【蔵出し編】昔出会った器をゴソゴソと⑨
両手のひらの間から生まれた土のたまご。
私を含めてよく、手にフィットする形、
という表現をすると思いますが。
今回の作品は逆なんじゃないかと。
やわらかく両手のひらを合わせ、
その間からするんと生まれ落ちた形。
そんな気がします。
わかりやすく言えば下ぶくれの卵型。
けれどそんな簡単な形ではなく。
見る人、使う人、そして手にした人、
すべての人が「そうだよね」と
自然に納得できるようなフォルム。
当たり前のように受け入れられる形。
なんだかそんな安心感を与えてくれます。
見た瞬間、いい形だなぁと思いました。
そして連れて帰ろうと思いました。
きれいだとか整っているとか、
そういう感じとは少し違う。
心に訴えかけるものって、
そういう力があるんだと思います。
奇をてらわない、真っ直ぐな釉薬と焼色。
4〜5年ぐらい前かな?
益子でお会いしたんだと思います。
相変わらずのうろ覚えですけれど。
かつては小山、今は那須鳥山に窯を
構えていらっしゃるようで。
今回の作家さん、南雲英則さんとおっしゃいます。
何やら最近大きな賞を受賞されたようで、
おめでとうございます!
そりゃそうだわなぁと思いつつ、
私も結構見る目あるじゃんとも。
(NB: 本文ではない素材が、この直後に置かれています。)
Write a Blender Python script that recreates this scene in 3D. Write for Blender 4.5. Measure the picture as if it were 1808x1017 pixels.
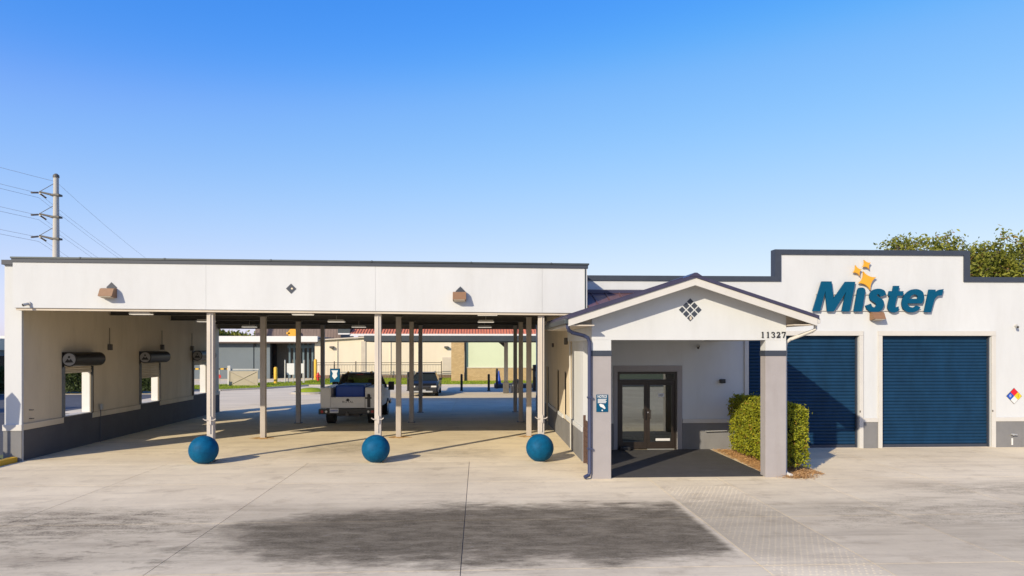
import bpy, bmesh, math, random
from mathutils import Vector, Matrix
random.seed(7)
for o in list(bpy.data.objects): bpy.data.objects.remove(o)
S = bpy.context.scene
COL = S.collection
R = math.radians

# ------------------------------------------------------------ camera, sky, sun, exposure
cam = bpy.data.cameras.new('camera'); camo = bpy.data.objects.new('camera', cam); COL.objects.link(camo)
camo.location = (0, 0, 3.1); camo.rotation_euler = (R(90), 0, R(-2.8))
cam.sensor_width = 36; cam.lens = 36 * 1205 / 1808; cam.shift_y = (613 - 508.5) / 1808
cam.clip_end = 5000; cam.clip_start = 0.1
S.camera = camo
SUN_EL, SUN_AZ = R(25.5), R(39)          # light travels towards +Y turned 39 degrees to +X
W = bpy.data.worlds.new('World'); S.world = W; W.use_nodes = True
nt = W.node_tree; bg = nt.nodes['Background']
sky = nt.nodes.new('ShaderNodeTexSky'); sky.sky_type = 'NISHITA'; sky.sun_disc = False
sky.sun_elevation = SUN_EL; sky.sun_rotation = R(180 + 39)
sky.air_density = 1.0; sky.dust_density = 0.5; sky.ozone_density = 3.0
hs = nt.nodes.new('ShaderNodeHueSaturation'); hs.inputs['Saturation'].default_value = 1.3
K = .231 * .5
def vscale(src, k):
    v = nt.nodes.new('ShaderNodeVectorMath'); v.operation = 'SCALE'; v.inputs['Scale'].default_value = k; nt.links.new(src, v.inputs[0]); return v.outputs[0]
# one tone curve over the whole sky dome: softens the horizon, keeps the zenith deep
cv = nt.nodes.new('ShaderNodeRGBCurve'); cm = cv.mapping; cm.use_clip = False; cm.extend = 'HORIZONTAL'
for ch, pts in ((0, ((0, 0), (.08, .068), (.144, .22), (.44, .53), (1, .78), (2, 1.0))), (1, ((0, 0), (.34, .32), (.5, .50), (1, .735), (2, .95))), (2, ((0, 0), (.8, .92), (1.1, .98), (2, 1.02)))):
    c = cm.curves[ch]
    c.points[0].location = (0, 0); c.points[1].location = (1, pts[-1][1] / 2)
    for x, y in pts[1:-1]: c.points.new(x / 2, y / 2)
cm.update()
nt.links.new(sky.outputs[0], hs.inputs['Color']); nt.links.new(vscale(hs.outputs[0], K), cv.inputs['Color']); nt.links.new(vscale(cv.outputs[0], 1 / K), bg.inputs['Color'])
bg.inputs['Strength'].default_value = 0.15
sl = bpy.data.lights.new('sun', 'SUN'); sl.energy = 3.5; sl.angle = R(0.5); sl.color = (1.0, 0.87, 0.67)
so = bpy.data.objects.new('sun', sl); COL.objects.link(so)
sd = Vector((math.sin(SUN_AZ) * math.cos(SUN_EL), math.cos(SUN_AZ) * math.cos(SUN_EL), -math.sin(SUN_EL)))
so.rotation_euler = sd.to_track_quat('-Z', 'Y').to_euler(); so.location = (-30, -40, 30)
S.view_settings.view_transform = 'Standard'; S.view_settings.look = 'None'
S.view_settings.exposure = 0.62; S.view_settings.gamma = 1

# ------------------------------------------------------------ helpers
def obj(name, bm, mat, parent=None, smooth=False):
    me = bpy.data.meshes.new(name)
    if isinstance(bm, bmesh.types.BMesh):
        bmesh.ops.recalc_face_normals(bm, faces=bm.faces[:])
        bm.to_mesh(me); bm.free()
    else:
        me.from_pydata(bm[0], [], bm[1])
    if smooth:
        for p in me.polygons: p.use_smooth = True
        try: me.set_sharp_from_angle(angle=R(35))
        except Exception: pass
    me.materials.append(mat)
    return link(name, me, parent)
def link(name, me, parent=None):
    o = bpy.data.objects.new(name, me); COL.objects.link(o)
    if parent is not None:
        o.parent = parent
        if parent.type == 'EMPTY': o.matrix_parent_inverse = Matrix.Translation(-parent.location)
    return o
def tag(o, label, cat, group=None):
    o['label'] = label; o['category'] = cat
    if group: o['group'] = group
    return o
def struct(o): o['kind'] = 'structure'; return o
def stuff(o): o['kind'] = 'stuff'; return o
def thing(name, loc, label, cat, group=None):
    o = bpy.data.objects.new(name, None); COL.objects.link(o); o.location = loc; o.empty_display_size = .1
    return tag(o, label, cat, group)
def dup(root, loc, label, group=None):
    def rec(o, par):
        c = o.copy(); COL.objects.link(c); inv = o.matrix_parent_inverse.copy()
        c.parent = par
        if par: c.matrix_parent_inverse = inv
        for ch in [x for x in o.children]: rec(ch, c)
        return c
    c = rec(root, None); c.location = loc; c['label'] = label
    if group: c['group'] = group
    return c
def B(): return bmesh.new()
def bx(bm, x0, x1, y0, y1, z0, z1, bev=0):
    r = bmesh.ops.create_cube(bm, size=1)
    vs = r['verts']
    for v in vs:
        v.co = Vector((x0 + (v.co.x + .5) * (x1 - x0), y0 + (v.co.y + .5) * (y1 - y0), z0 + (v.co.z + .5) * (z1 - z0)))
    if bev:
        es = list({e for v in vs for e in v.link_edges})
        bmesh.ops.bevel(bm, geom=es, offset=bev, segments=2, affect='EDGES', profile=.5)
    return bm
def box(name, mat, par, x0, x1, y0, y1, z0, z1, bev=0): return obj(name, bx(B(), x0, x1, y0, y1, z0, z1, bev), mat, par)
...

w
作陶を始めたのは大学卒業後。
つまり遅咲きだということ。
なので修行と作陶を同時に進めつつ、
わずか2年ほどで独立。
それからもほぼ独学に近い形で作陶を続け、
現在に至る、ということのようです。
おそらく真面目な努力家、なんでしょうね。
真っすぐで外連味がない。
釉薬や焼味も、奇をてらうことなく
自然の味わいそのもののような印象が。
いやいや、こだわりにこだわっているからこその
この形であり、この自然の釉薬。
そういう風に言えるのかもしれません。
今回の受賞を期に、なにか新しい
チャレンジを始めるのか、
=つまり何かを変えるのか
それともこのまままっすぐ
内なる声に耳を傾け、こだわり続けるのか。
今後の展開が楽しみな作家さんですね。
長ーく愛される、誰からも愛される器を。
器の高さは約95mm。
毎日ガブガブと日本茶を飲む私にとっては、
素晴らしく使い勝手の良い器です。
それはつまり長く相棒にできそうだなー、
ということでもあります。
安定感や手馴染みの良さは
もう言うまでもないことで。
うわすぼまりの形は、熱々のお茶も
氷を浮かべた焼酎も、これまた長く
美味しい温度を保ってくれそうです。
そういえばアクセントにもなっている
この陶印、なんの略なんでしょうね?
南雲の「南」?それとも
窯名である吉兵衛窯の「吉」?
今度お会いしたときには
そんなお話も伺えればと。
そして今後、どんな方向に
どう踏み出していかれるのか、
そんなお話も聞かせていただければと。